Generate characterization tests for the PaymentGateway class first.
This code processes real transactions and must not regress.
Cover all public methods before moving to utility classes.

Prioritize by complexity. Complex code breaks more often. Cyclomatic complexity, method length, and parameter count all correlate with bug rates. Agents can identify complexity hotspots:

Identify the five most complex functions in this module by cyclomatic complexity.
Generate characterization tests for these functions first.
Complex code needs more test coverage to catch edge case behaviors.

Approval testing for complex outputs

Some functions produce outputs too complex for simple assertions. A function that generates an HTML report, serializes a complex object, or formats a multi-line string produces output that is tedious to assert against.

Approval testing (also called golden master testing or snapshot testing) handles this. The workflow:

1. Run the function and capture output to a file
2. Human reviews and "approves" the output as the golden master
3. Future test runs compare output against the approved version
4. Any difference triggers a test failure
5. Changes to output require explicit re-approval

This captures complex behavior without writing complex assertions. The approved output file documents what the code produces. Any modification that changes the output requires a human decision: was this change intentional?

Agents can set up approval testing infrastructure:

Convert the characterization tests for generateReport to approval tests.
Capture the current output to approved files.
Use the ApprovalTests library to compare future runs against approved output.

Continuous test generation

Characterization tests are not a one-time activity. As code evolves, coverage gaps emerge. Continuous test generation treats test coverage as an ongoing concern rather than a milestone.

On pull request: Agent analyzes diff and generates tests for changed code.

Coverage gate: CI blocks merge if new code lacks tests.

Nightly sweep: Agent scans for untested functions and generates coverage.

Manual trigger: Developer requests tests for specific functionality.

This approach prevents the accumulation of untested code. Each change arrives with tests. Coverage improves incrementally rather than requiring dedicated testing sprints.

Teams that adopt AI-assisted test generation report cutting test creation time by 40-60% while maintaining or improving fault detection. The time savings compound: fewer bugs escape to production, reducing debugging effort downstream.

Verifying AI-generated tests

AI-generated tests require verification. An agent can produce tests that pass but prove nothing, tautological tests that test the code against itself.

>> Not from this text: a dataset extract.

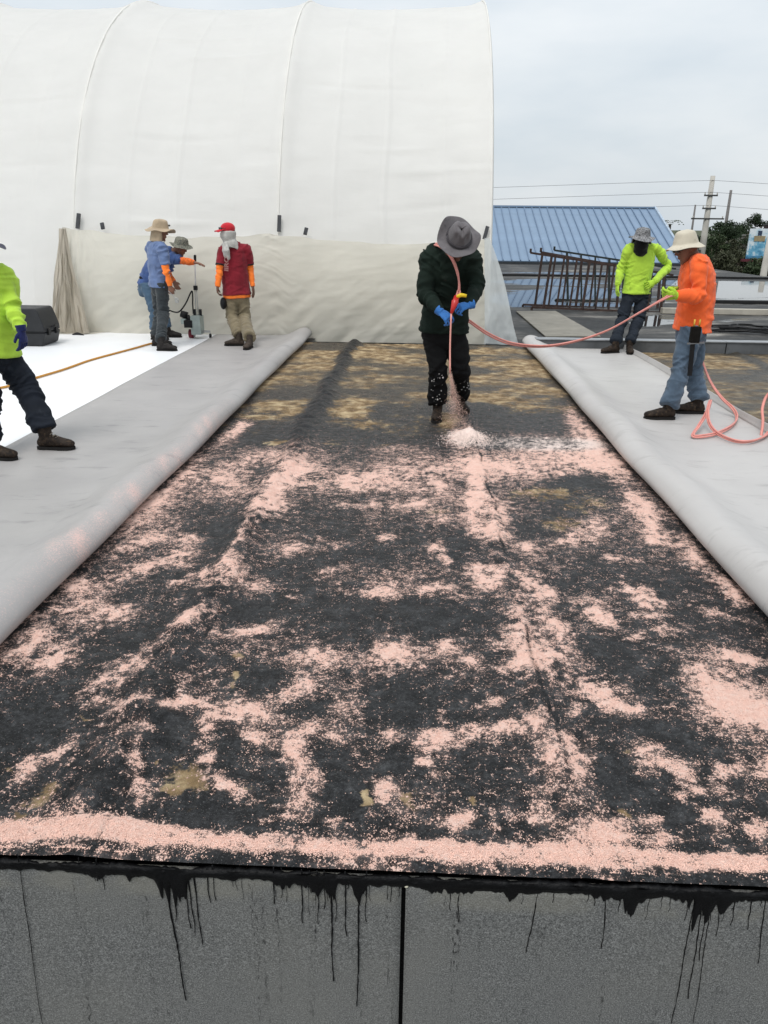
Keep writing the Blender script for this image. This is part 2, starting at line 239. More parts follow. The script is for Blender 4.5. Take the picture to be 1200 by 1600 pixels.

Mutation testing the tests. Introduce deliberate bugs into the code. Run the generated tests. If tests still pass, they do not catch the bugs they should. Delete and regenerate tests that fail mutation testing.

Assertion review. Examine assertions for specificity. A test that asserts result !== undefined catches less than one asserting result.status === 'approved'. Direct agents to write specific assertions:

Strengthen the assertions in these tests.
Replace existence checks with value checks.
Each test should fail if the function's behavior changes, not just if it throws.

Sabotage testing. Manually break the code in ways the modification might accidentally break it. If the characterization tests catch the sabotage, they are doing their job. If they miss it, coverage is insufficient.

Mark Seemann's 2026 advice applies: "If you don't engage with the tests [AI] generates, you can't tell what guarantees they give." Generated tests are a starting point. Verification transforms them into reliable safety nets.

Building the safety net

Testing unfamiliar code is defensive work. You build walls before making changes, verify the walls hold, then modify with confidence that failures will surface immediately.

The testing strategy for unfamiliar code combines AI-generated characterization tests for speed, predictive impact analysis for focus, risk-based selection for efficiency, mutation testing for confidence, and human verification for quality.

No single technique provides complete protection. Each layer catches what others miss. When the safety net is in place, unfamiliar code becomes merely unfamiliar, not dangerous. The tests tell you immediately when something breaks.